I have also been part of Bible studies which had no real leader. These were studies where believers would get together, read the Bible, and all of us would share our opinions on what we thought the Bible meant; usually repeating what our pastors had taught us. I didn’t learn much from these studies, but the fellowship was great and good fellowship is something else I need if I am going to live the life I want.
Recently I have been leading a “non-religious” Bible study. This is a study where I begin our time with a Bible verse, often a film clip, and then I lead a discussion on the possible application. The goal is to allow maximum participation from those who come, especially inviting comments from people who have never been part of a Bible study, don’t believe in God, and know very little about the Christian faith. The goal is to have those who attend leave with the feeling that the Bible might be true and helpful for leading the kind of life they really want.

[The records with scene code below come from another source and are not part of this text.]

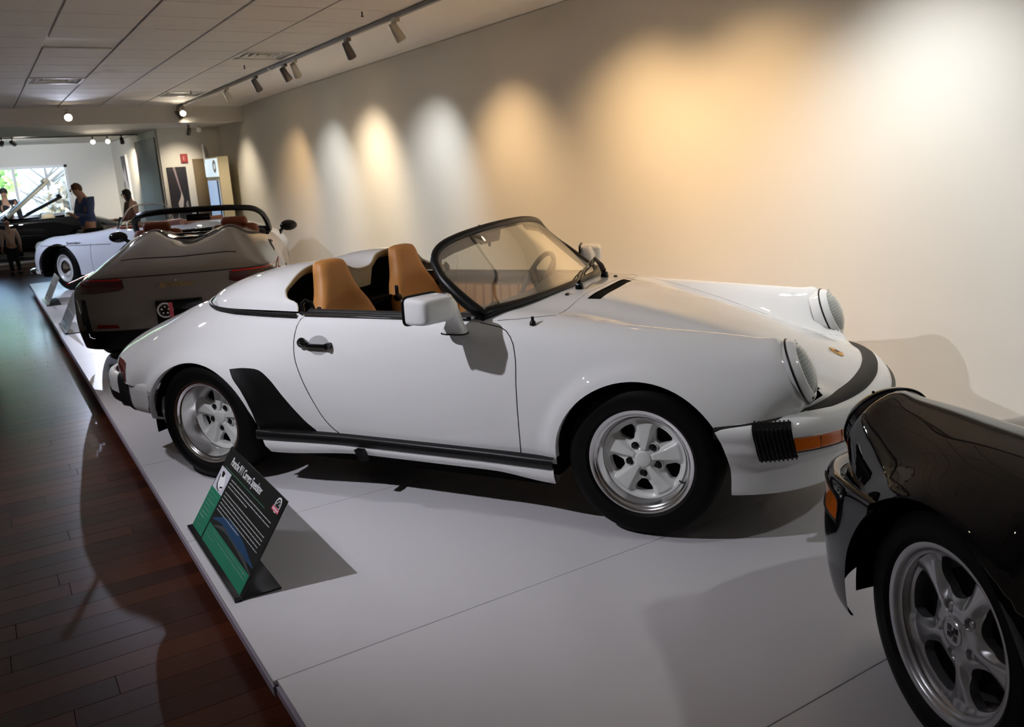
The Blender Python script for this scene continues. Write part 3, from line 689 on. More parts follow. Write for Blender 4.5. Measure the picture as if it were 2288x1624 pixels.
def ws_up(t):        # pillar and header curve over the same t
    a = PI*(1-abs(t))/2      # 0 at the foot, pi/2 on the centre line
    s = 1-abs(t)
    K = [(0, 1.555, .70, .872), (.10, 1.475, .702, .928), (.2, 1.40, .695, .988), (.32, 1.335, .672, 1.045), (.40, 1.29, .635, 1.098), (.47, 1.278, .59, 1.135), (.54, 1.285, .54, 1.160), (.64, 1.305, .44, 1.183), (.76, 1.33, .30, 1.20), (.88, 1.35, .15, 1.210), (1, 1.358, 0, 1.213)]
    k = np.array(K); p = crom(k[:, 0], k[:, 1:], np.array([s]))[0]
    return Vector((p[0], p[1]*(1 if t > 0 else -1) if abs(t) > 1e-9 else 0, p[2]))
def rim_strip(sk, poly, side, depth, name, m, parent, closed=False, axis='xz'):
    """return flange that gives a cut edge its thickness"""
    G = []
    for x, z in poly:
        y = sk.sy(x, z, side); G.append([(x, y, z), (x, y-side*depth*.3, z), (x, y-side*depth, z)])
    return MB().grid(G, closeu=closed).build(name, m, parent)

def classic_body(car, paint, white=True, nu=150, nv=132):
    sk = Skin(NET911, nu, nv, 3, flares=[(2.275, .295, .362, .016, .075), (-.015, .262, .35, .020, .08)])
    af = arch_poly(*ARCHF); ar = arch_poly(*ARCHR)
    for sd in (-1, 1):
        sk.cut('drop', af, side=sd); sk.cut('drop', ar, side=sd)
    # below the front bumper line and below the tail
    sk.cut('drop', [(2.52, .2), (3.2, .2), (3.2, .470), (2.93, .480), (2.74, .497), (2.62, .502), (2.52, .5)])
    sk.cut('drop', [(-1.2, .1), (-.30, .1), (-.30, .452), (-.40, .468), (-.6, .475), (-1.2, .475)])
    door = [(.640, .87), (.585, .835), (.566, .76), (.575, .68), (.615, .575), (.675, .45), (.735, .345), (.80, .292), (.88, .278), (1.74, .282), (1.745, .35), (1.745, .60), (1.738, .72), (1.715, .785), (1.675, .822), (1.60, .838), (1.55, .845), (1.535, .875)]
    cock = [(-.18, -.52), (-.02, -.66), (.22, -.697), (.6, -.708), (1.0, -.714), (1.40, -.716), (1.555, -.70)]+[tuple(ws_base(t)[:2]) for t in np.linspace(-.92, .92, 19)]
    cock += [(x, -y) for x, y in [(1.555, -.70), (1.40, -.716), (1.0, -.714), (.6, -.708), (.22, -.697), (-.02, -.66), (-.18, -.52)]]
    sk.cut('drop', cock, 'xy', 0, .8)
    for sd in (-1, 1): sk.cut('door', door, side=sd)
    guard = smooth_poly([(.215, .600), (.30, .606), (.385, .596), (.44, .555), (.50, .482), (.565, .400), (.62, .335), (.66, .300), (.50, .297), (.345, .297), (.33, .40), (.285, .50), (.235, .565)], 4)
    if white:
        for sd in (-1, 1): sk.cut('guard', guard, side=sd)
    hood = [(1.845, -.585), (1.845, .585)]+[(1.86, .575), (2.2, .50), (2.5, .45), (2.72, .415), (2.80, .42), (2.86, .45), (2.915, .49), (3.2, .62), (3.2, -.62), (2.915, -.49), (2.86, -.45), (2.80, -.42), (2.72, -.415), (2.5, -.45), (2.2, -.50), (1.86, -.575)]
    sk.cut('slot', [(1.880, -.30), (1.935, -.275), (1.92, .245), (1.868, .27)], 'xy', 0, .6)
    sk.cut('hood', hood, 'xy', 0, .6)
    tl = [(-1.1, .480), (-.545, .480), (-.60, .566), (-.66, .576), (-1.1, .583)]
    for sd in (-1, 1): sk.cut('tail', tl, side=sd)
    di = sk.names.index('drop')
    for sd in (-1, 1):
        Ql = LAMPQ[sd].inverted(); co = Ql @ Vector((0, 0, .001)); no = (Ql.to_3x3() @ Vector((0, 0, 1))).normalized()
        sel = [f for f in sk.bm.faces if f.calc_center_median().x > 2.65 and math.hypot(*(LAMPQ[sd] @ f.calc_center_median()).xy) < .15 and abs((LAMPQ[sd] @ f.calc_center_median()).z) < .05]
        g = set(sel); [g.update(f.edges) for f in sel]; [g.update(f.verts) for f in sel]
        bmesh.ops.bisect_plane(sk.bm, geom=list(g), plane_co=co, plane_no=no, dist=1e-5)
    for f in sk.bm.faces:
        c = f.calc_center_median()
        if c.x > 2.7:
            for sd in (-1, 1):
                v = LAMPQ[sd] @ c
                if math.hypot(v.x, v.y) < .126 and .0015 < v.z < .045: f[sk.lay] = di
    p = sk.part('rest', 'body_shell', paint, car)
    for sd in (-1, 1): sk.part('door', 'door', paint, car, side=sd)
    sk.part('hood', 'front_lid', paint, car)
    if white:
        for sd in (-1, 1): sk.part('guard', 'stone_guard', mat('stone_guard_vinyl', (.004, .004, .004), .5, spec=.2, bump=.3, bscale=500), car, side=sd, offset=.0006, label='matte black stone guard on the rear fender')
    for sd in (-1, 1):
        sk.part('tail', 'tail_lamp', M_RED, car, side=sd, offset=.001)
        # flanges of arches
        rim_strip(sk, arc(*ARCHF, 1, 179, 40), sd, .035, 'arch_flange', paint, car)
        rim_strip(sk, arc(*ARCHR, 1, 179, 40), sd, .035, 'arch_flange', paint, car)
        # dark liners behind the arches
        for cx, cz, r in (ARCHF, ARCHR):
            G = []
            for a in np.linspace(-8, 188, 40):
                a = math.radians(a); zc_ = max(cz+r*math.sin(a), .2)
                G.append([(cx+(r+g)*math.cos(a), sd*y_, max(.19, cz+(r+g)*math.sin(a))) for y_, g in ((abs(sk.sy(cx, cz+r+.01, sd))-.03, .004), (.72, .02), (.60, .03), (.45, .02))]+[(cx, sd*.45, cz)])
            MB().grid(G).build('wheel_well', M_DARK, car)
        # dark tubes put in for the shade inside the door gaps
        ln = sk.side_line([p_ for p_ in poly_line(door[:-1], 70) if p_[1] > .292 or 1 < 0], sd, -.0005)
        L1 = [p_ for p_ in ln if p_.x < 1.2]; L2 = [p_ for p_ in ln if p_.x >= 1.2]; MB().tube(L1, .0024, 6).build('door_shut_line', M_RUB, car); MB().tube(L2, .0024, 6).build('door_shut_line', M_RUB, car); continue
        MB().tube(ln, .0024, 6).build('door_shut_line', M_RUB, car)
    for L in (hood[2:9], hood[11:18]):
        MB().tube(sk.top_line(poly_line(L, 60), -.001), .0014, 6).build('lid_gap', M_RUB, car)
    for sd in (-1, 1): MB().tube(sk.top_line(poly_line([(1.62, sd*.700), (1.70, sd*.675), (1.78, sd*.635), (1.846, sd*.590)], 20), -.001), .0022, 6).build('fender_gap', M_RUB, car)
    MB().tube(sk.top_line([(1.846, y) for y in np.linspace(-.56, .56, 24)], -.001), .0016, 6).build('lid_gap', M_RUB, car)
    return sk, door
def interior_tub(car):
    MB().box((.62, 0, .20), (2.3, 1.30, .03)).build('floor_pan', M_DARK, car, smooth=False)
    MB().box((1.55, 0, .50), (.03, 1.36, .6)).build('bulkhead', M_DARK, car, smooth=False)
def underbody(car):
    mb = MB(); mb.box((1.1, 0, .19), (1.5, 1.5, .08)); mb.box((-.5, 0, .25), (.7, 1.0, .12)); mb.box((2.70, 0, .27), (.30, 1.1, .05)); mb.box((1.1, 0, .21), (2.3, .9, .10)); mb.build('underbody', M_DARK, car, smooth=False, fix=False)  # main box made low and wide to stop light leaking underneath

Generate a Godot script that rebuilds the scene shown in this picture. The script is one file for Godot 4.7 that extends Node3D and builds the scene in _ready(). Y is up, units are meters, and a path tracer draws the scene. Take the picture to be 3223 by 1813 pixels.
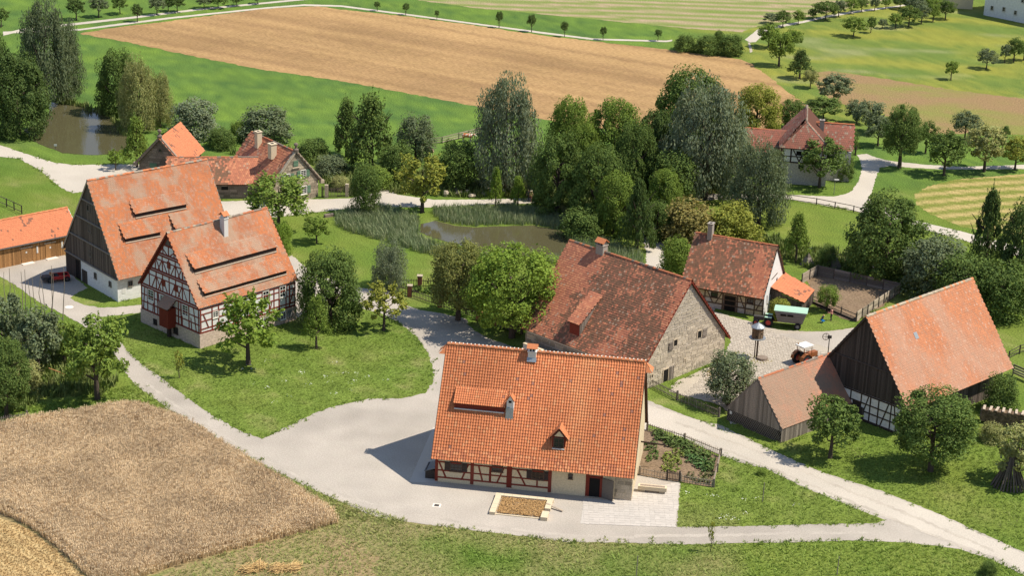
extends Node3D
# A museum village seen from above: farmhouses, barns, ponds, paths and fields on a late summer day.

var rng := RandomNumberGenerator.new()
var used := {}
var M := {}
var T := {}
var noise := FastNoiseLite.new()
var fine := FastNoiseLite.new()
var unit_box: ArrayMesh
var unit_post: ArrayMesh
var crowns := {}

class Shape:
	var v := PackedVector3Array()
	var c := PackedColorArray()
	var uv := PackedVector2Array()
	var i := PackedInt32Array()
	var col := Color.WHITE
	func put(p: Vector3, u := Vector2.ZERO) -> int:
		v.append(p)
		c.append(col)
		uv.append(u)
		return v.size() - 1
	func tri(a: Vector3, b: Vector3, d: Vector3) -> void:
		for p in [a, b, d]:
			i.append(put(p, Vector2(p.x, p.z)))
	func quad(a: Vector3, b: Vector3, d: Vector3, e: Vector3) -> void:
		var n := v.size()
		for p in [a, b, d, e]:
			put(p, Vector2(p.x, p.z))
		i.append_array(PackedInt32Array([n, n + 1, n + 2, n, n + 2, n + 3]))
	func box(o: Vector3, s: Vector3, b := Basis.IDENTITY) -> void:
		var h := s * 0.5
		var k: Array[Vector3] = []
		for x in [-1, 1]:
			for y in [-1, 1]:
				for z in [-1, 1]:
					k.append(o + b * Vector3(h.x * x, h.y * y, h.z * z))
		for f in [[0, 1, 3, 2], [4, 6, 7, 5], [0, 4, 5, 1], [2, 3, 7, 6], [0, 2, 6, 4], [1, 5, 7, 3]]:
			quad(k[f[0]], k[f[1]], k[f[2]], k[f[3]])
	func bar(a: Vector3, b: Vector3, w: float, h: float, up := Vector3.UP) -> void:
		var d := (b - a).normalized()
		var u := up if absf(d.dot(up)) < 0.98 else Vector3.RIGHT
		var s := u.cross(d).normalized()
		box((a + b) * 0.5, Vector3(w, h, a.distance_to(b)), Basis(s, d.cross(s), d))
	func tube(a: Vector3, b: Vector3, r0: float, r1: float, n := 7) -> void:
		var d := (b - a).normalized()
		var s := d.cross(Vector3.RIGHT if absf(d.x) < 0.9 else Vector3.UP).normalized()
		var t := d.cross(s)
		for k in n:
			var a0 := TAU * k / n
			var a1 := TAU * (k + 1) / n
			var e0 := s * cos(a0) + t * sin(a0)
			var e1 := s * cos(a1) + t * sin(a1)
			quad(a + e0 * r0, b + e0 * r1, b + e1 * r1, a + e1 * r0)
			if r1 > 0.01:
				tri(b, b + e1 * r1, b + e0 * r1)
			tri(a, a + e0 * r0, a + e1 * r0)
	func lathe(o: Vector3, prof: Array, n := 12) -> void:
		for j in prof.size() - 1:
			var p: Vector2 = prof[j]
			var q: Vector2 = prof[j + 1]
			for k in n:
				var e0 := Vector3(cos(TAU * k / n), 0, sin(TAU * k / n))
				var e1 := Vector3(cos(TAU * (k + 1) / n), 0, sin(TAU * (k + 1) / n))
				quad(o + e0 * p.x + Vector3.UP * p.y, o + e1 * p.x + Vector3.UP * p.y, o + e1 * q.x + Vector3.UP * q.y, o + e0 * q.x + Vector3.UP * q.y)
	func fan(p: Array) -> void:
		for k in range(1, p.size() - 1):
			tri(p[0], p[k], p[k + 1])
	func mesh() -> ArrayMesh:
		var a := []
		a.resize(Mesh.ARRAY_MAX)
		a[Mesh.ARRAY_VERTEX] = v
		a[Mesh.ARRAY_COLOR] = c
		a[Mesh.ARRAY_TEX_UV] = uv
		a[Mesh.ARRAY_INDEX] = i
		var m := ArrayMesh.new()
		m.add_surface_from_arrays(Mesh.PRIMITIVE_TRIANGLES, a)
		return m


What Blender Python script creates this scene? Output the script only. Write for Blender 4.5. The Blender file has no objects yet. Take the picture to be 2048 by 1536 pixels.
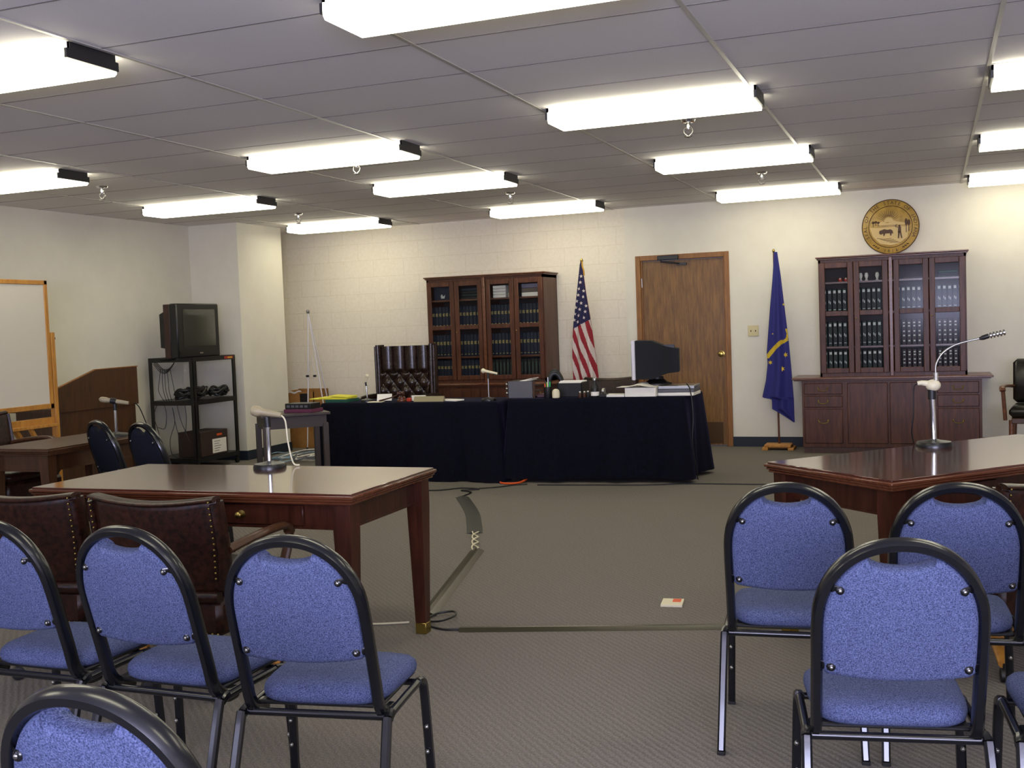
import bpy, math, random
from mathutils import Vector, Matrix
random.seed(7)
C = bpy.context.scene.collection
PI = math.pi
S = bpy.context.scene

# ---------------------------------------------------------------- camera
YAW, PITCH, ROLL, FPX, EYE = .3718, .0546, -.0369, 2163.4, 1.3936
fw = Vector((-math.sin(YAW)*math.cos(PITCH), math.cos(YAW)*math.cos(PITCH), -math.sin(PITCH)))
rt = Vector((math.cos(YAW), math.sin(YAW), 0)); up = rt.cross(fw)
r2 = rt*math.cos(ROLL) + up*math.sin(ROLL); u2 = -rt*math.sin(ROLL) + up*math.cos(ROLL)
cam = bpy.data.cameras.new('camera'); cam.sensor_width = 36; cam.lens = FPX/2048*36
cam.clip_start = .05; cam.clip_end = 60
co = bpy.data.objects.new('camera', cam); C.objects.link(co)
co.matrix_world = Matrix(((r2.x, u2.x, -fw.x, 0), (r2.y, u2.y, -fw.y, 0), (r2.z, u2.z, -fw.z, EYE), (0, 0, 0, 1)))
S.camera = co
# ---------------------------------------------------------------- light
w = bpy.data.worlds.new('world'); S.world = w; w.use_nodes = True
w.node_tree.nodes['Background'].inputs[0].default_value = (.62, .68, 1, 1)
w.node_tree.nodes['Background'].inputs[1].default_value = .25
S.view_settings.view_transform = 'Standard'; S.view_settings.look = 'None'
S.view_settings.gamma = 1; S.view_settings.use_curve_mapping = False
S.view_settings.exposure = 0.04
TUBE = 8.6          # emission of the fluorescent lenses
def area(name, loc, rot, sx, sy, power, col):
    l = bpy.data.lights.new(name, 'AREA'); l.shape = 'RECTANGLE'; l.size = sx; l.size_y = sy
    l.energy = power; l.color = col
    o = bpy.data.objects.new(name, l); C.objects.link(o); o.location = loc; o.rotation_euler = rot; return o
# daylight coming in through the two windows in the wall behind the camera
area('window_daylight', (-4.3, -2.44, 1.55), (math.radians(137), 0, 0), 2.9, 1.3, 120, (.67, .68, 1))
area('window_daylight', (.9, -2.44, 1.55), (math.radians(133), 0, 0), 2.9, 1.3, 640, (.67, .68, 1))

# ---------------------------------------------------------------- materials
def rgb(h):
    h = h.lstrip('#'); v = [int(h[i:i+2], 16)/255 for i in (0, 2, 4)]
    return tuple((c/12.92 if c <= .04045 else ((c+.055)/1.055)**2.4) for c in v) + (1,)
def mat(name, col, rough=.5, metal=0, spec=.5, coat=0, emit=0, trans=0):
    m = bpy.data.materials.new(name); m.use_nodes = True
    b = m.node_tree.nodes['Principled BSDF']
    b.inputs['Base Color'].default_value = col if not isinstance(col, str) else rgb(col)
    b.inputs['Roughness'].default_value = rough; b.inputs['Metallic'].default_value = metal
    b.inputs['Specular IOR Level'].default_value = spec; b.inputs['Coat Weight'].default_value = coat
    b.inputs['Coat Roughness'].default_value = .08
    if emit:
        b.inputs['Emission Color'].default_value = col if not isinstance(col, str) else rgb(col)
        b.inputs['Emission Strength'].default_value = emit
    return m
def N(m, t, **kw):
    n = m.node_tree.nodes.new(t)
    for k, v in kw.items():
        if k in n.inputs: n.inputs[k].default_value = v
        else: setattr(n, k, v)
    return n
def L(m, a, b): m.node_tree.links.new(a, b)
def noisy(name, c1, c2, scale=(1, 1, 1), freq=8, rough=.5, bump=0, detail=4, contrast=(.35, .65), **kw):
    """two-colour noise, stretched by scale, in object space; optional bump"""
    m = mat(name, c1, rough, **kw); b = m.node_tree.nodes['Principled BSDF']
    tc = N(m, 'ShaderNodeTexCoord'); mp = N(m, 'ShaderNodeMapping'); mp.inputs['Scale'].default_value = scale
    no = N(m, 'ShaderNodeTexNoise', Scale=freq, Detail=detail, Roughness=.65)
    cr = N(m, 'ShaderNodeValToRGB')
    cr.color_ramp.elements[0].position, cr.color_ramp.elements[1].position = contrast
    cr.color_ramp.elements[0].color = rgb(c1) if isinstance(c1, str) else c1
    cr.color_ramp.elements[1].color = rgb(c2) if isinstance(c2, str) else c2
    L(m, tc.outputs['Object'], mp.inputs[0]); L(m, mp.outputs[0], no.inputs['Vector'])
    L(m, no.outputs['Fac'], cr.inputs[0]); L(m, cr.outputs[0], b.inputs['Base Color'])
    if bump:
        bp = N(m, 'ShaderNodeBump', Strength=bump, Distance=.004)
        L(m, no.outputs['Fac'], bp.inputs['Height']); L(m, bp.outputs[0], b.inputs['Normal'])
    return m
M_ = {}
M_['wall'] = noisy('painted_drywall', '#d8d3c2', '#ded9c8', freq=3, rough=.75, bump=.0)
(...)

I am also leading a study which begins with the assumption that the Bible is the Word of God and is authoritative. I spend several hours preparing for this study. I read various technical books and think about what other respected authors have had to say about the passage we are studying. Then I write a study guide which has leading questions to help our group think about different possible meanings and
applications. At this point in my Christian life, this is the study that I can’t live without if I am going to live the kind of life I want to live.
In this kind of a study, I find that God speaks to me in my preparation. As I read a passage and then pray, think, and study it, I hear Gods “quiet voice” telling me what He wants me to know. Then as I discuss this passage with other believers, I gain new insights which I hadn’t seen before.
I meet many folks- some- are ministers of the gospel, who don’t think they need to be part of a Bible study. They often treat Bible study as an option, and they go only if there is nothing better to do. I don’t want to be judgmental; it is possible that others don’t need this kind of fellowship as badly as I do. But I know that if I am not seriously studying the Word of God with other like-minded believers, I will miss the best life that God has for me.
I hope all of you are part of a Bible study which is a good fit for you. I pray that you have found, or are seeking, a Bible study that fits where you are in your Christian journey. If you are not part of a Bible study, maybe this week you will begin to search for one.
When I used to attend your Bible studies I deeply appreciated them. It’s remarkably profound how everyone has their own interpretation of the readings and were able to talk amongst ourselves for what it truly means. But there are other times where we need just ourselves and people who are closer with to talk in the ways of the lord without structure. The interpretation I have is because I do struggle with my faith and yes it would be helpful to have some guidance or a group of others to show me the way; but It’s more crucial for me to discover it on my own. Yes some of the choices I make may not be adequate to my faith but I’m learning and understanding myself as a Christian. Maybe I’ll return soon since it has been awhile.